One of the hit movies of the summer season was Who Framed Roger Rabbit, a delightful film which blends animated characters into a scene with human actors in a remarkable way.
Part of the background of the story is the existence of Toontown. Toontown is the place where all the cartoon characters live when they’re not making movies. It is the home of all kinds of imaginary characters, and only a wall separates Toontown from the world of humans.
It is easy for ministers to spend their lives preaching to Toontown.
We can create an imaginary world where the problems are simple and the homiletical answers are easily captured in three-points-and-a-poem.

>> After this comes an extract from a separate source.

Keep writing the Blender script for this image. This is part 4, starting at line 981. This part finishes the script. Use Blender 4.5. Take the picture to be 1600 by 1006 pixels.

We are preaching to Toontown when we create mental caricatures of people — their needs, hurts, dreams — and end up directing our sermons to those caricatures instead of to real, hurting congregations. Meanwhile, the more-complicated world of living, breathing humanity is just on the other side of the wall.
As we read books and lectures by many of the great preachers of the past, one challenge is issued again and again: know the people to whom you preach. Spend time with them. Learn their concerns, their joys and sorrows.
Henry Ward Beecher spent much of his week visiting in the Brooklyn shops and businesses of his church members, learning about their crafts and skills — and getting to know the people. As a result, every Sunday his sermons were filled with interesting stories and illustrations drawn from the lives and work of real people. Those sermons had an authentic ring because they were forged in a furnace of real life.
With the constant demands on a pastor’s time to do “church business” – staff management, committee meetings, administrative duties, even sermon preparation — the danger is ever-present that we may lose contact with people. When that happens, our preaching will often drop far afield of the target, like an arrow shot from a warped bow.
Fantasy is a wonderful escape; after all, most of us like to go to Toontown once in awhile. Nevertheless, it is essential that preachers, of all people, remember that our congregations spend their lives on the other side of the wall.